Investeren in duurzaam vervoer en opslag
In het vierde kwartaal van 2024 verwachten we, net als in het derde kwartaal, een kleine piek in bedrijfsinvesteringen door de aanpassing van de bpm-regels voor bestelauto’s. Bedrijven halen investeringen naar voren om te profiteren van gunstigere regels. Deze investeringen zijn onderdeel van de (groei van de) toegevoegde waarde die we voorspellen, maar kunnen ervoor zorgen dat er onder de streep een lager exploitatieoverschot overblijft, zoals uitgelegd in de bijlage.
Daarnaast dwingen klimaat- en milieuregelgeving ondernemers om te investeren in duurzaamheid. Vanaf 1 januari 2025 worden milieuzones aangescherpt en kunnen gemeenten zero-emissiezones invoeren. Het verschilt per gemeente of deze zero-emissiezone direct van toepassing is op alle vracht- en bestelauto’s, of dat er een overgangsregeling is waarbij de zero-emissie-eis alleen geldt voor nieuw aangeschafte voertuigen. Dit raakt overigens niet alleen de transportsector, maar ook andere bedrijven, zoals apothekers en bloemisten met een eigen bezorgservice.
Onder andere de flinke groei van het aantal passagiers en de vervoerde vracht via Schiphol dit jaar (zie figuur 8a) zijn redenen waarom we denken dat de groei van de toegevoegde van 1,8% voor 2024 realistisch is. Maar ook de export groeit, wat positief is voor een sector die driekwart van haar toegevoegde waarde uit export haalt (zie figuur 8b).
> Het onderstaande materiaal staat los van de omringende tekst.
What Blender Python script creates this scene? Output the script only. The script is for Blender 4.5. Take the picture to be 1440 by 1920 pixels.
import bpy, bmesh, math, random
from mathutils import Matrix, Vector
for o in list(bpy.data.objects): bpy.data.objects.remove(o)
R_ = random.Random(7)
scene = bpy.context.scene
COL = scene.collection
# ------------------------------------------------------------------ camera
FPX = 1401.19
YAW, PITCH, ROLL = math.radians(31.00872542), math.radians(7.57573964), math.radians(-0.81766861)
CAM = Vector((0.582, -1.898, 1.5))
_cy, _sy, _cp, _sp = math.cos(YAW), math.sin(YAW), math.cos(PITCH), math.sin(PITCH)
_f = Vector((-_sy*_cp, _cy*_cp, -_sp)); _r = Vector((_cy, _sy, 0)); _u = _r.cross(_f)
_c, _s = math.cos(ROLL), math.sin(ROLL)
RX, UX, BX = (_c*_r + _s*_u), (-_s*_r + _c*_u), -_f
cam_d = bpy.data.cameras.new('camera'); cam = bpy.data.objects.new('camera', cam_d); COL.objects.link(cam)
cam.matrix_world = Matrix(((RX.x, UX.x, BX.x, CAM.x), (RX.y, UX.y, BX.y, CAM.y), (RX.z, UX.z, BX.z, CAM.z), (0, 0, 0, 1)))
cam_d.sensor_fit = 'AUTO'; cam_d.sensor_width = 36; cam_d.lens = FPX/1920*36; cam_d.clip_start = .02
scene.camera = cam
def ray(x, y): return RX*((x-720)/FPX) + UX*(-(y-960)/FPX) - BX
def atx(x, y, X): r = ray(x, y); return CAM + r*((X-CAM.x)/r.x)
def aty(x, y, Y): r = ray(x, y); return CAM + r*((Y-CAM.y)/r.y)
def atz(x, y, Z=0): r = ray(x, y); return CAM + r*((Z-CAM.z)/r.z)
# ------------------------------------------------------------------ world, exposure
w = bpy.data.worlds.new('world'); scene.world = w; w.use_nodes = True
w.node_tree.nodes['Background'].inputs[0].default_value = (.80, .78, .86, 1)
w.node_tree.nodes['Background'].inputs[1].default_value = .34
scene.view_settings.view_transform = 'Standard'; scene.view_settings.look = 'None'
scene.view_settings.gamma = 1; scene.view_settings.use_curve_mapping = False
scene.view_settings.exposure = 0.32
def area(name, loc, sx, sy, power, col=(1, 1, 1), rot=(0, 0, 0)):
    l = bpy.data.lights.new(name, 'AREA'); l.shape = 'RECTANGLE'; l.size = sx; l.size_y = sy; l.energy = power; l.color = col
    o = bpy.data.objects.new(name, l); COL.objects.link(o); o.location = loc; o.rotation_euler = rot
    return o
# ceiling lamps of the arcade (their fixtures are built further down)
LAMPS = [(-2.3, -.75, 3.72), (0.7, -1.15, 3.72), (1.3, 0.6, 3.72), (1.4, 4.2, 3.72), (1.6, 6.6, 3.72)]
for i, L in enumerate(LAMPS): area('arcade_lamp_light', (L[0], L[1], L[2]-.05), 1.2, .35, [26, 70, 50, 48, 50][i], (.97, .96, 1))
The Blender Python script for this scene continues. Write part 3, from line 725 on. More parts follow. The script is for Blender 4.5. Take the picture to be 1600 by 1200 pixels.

Ook voor 2025 verwachten we een verdere groei van de toegevoegde waarde in de sector vervoer en opslag. Door de stevige exportgroei – mede door anticipatie op hogere Amerikaanse importtarieven – en particuliere consumptiegroei verwachten we voor volgend jaar voor de transportsector een groei van 1,2% in toegevoegde waarde.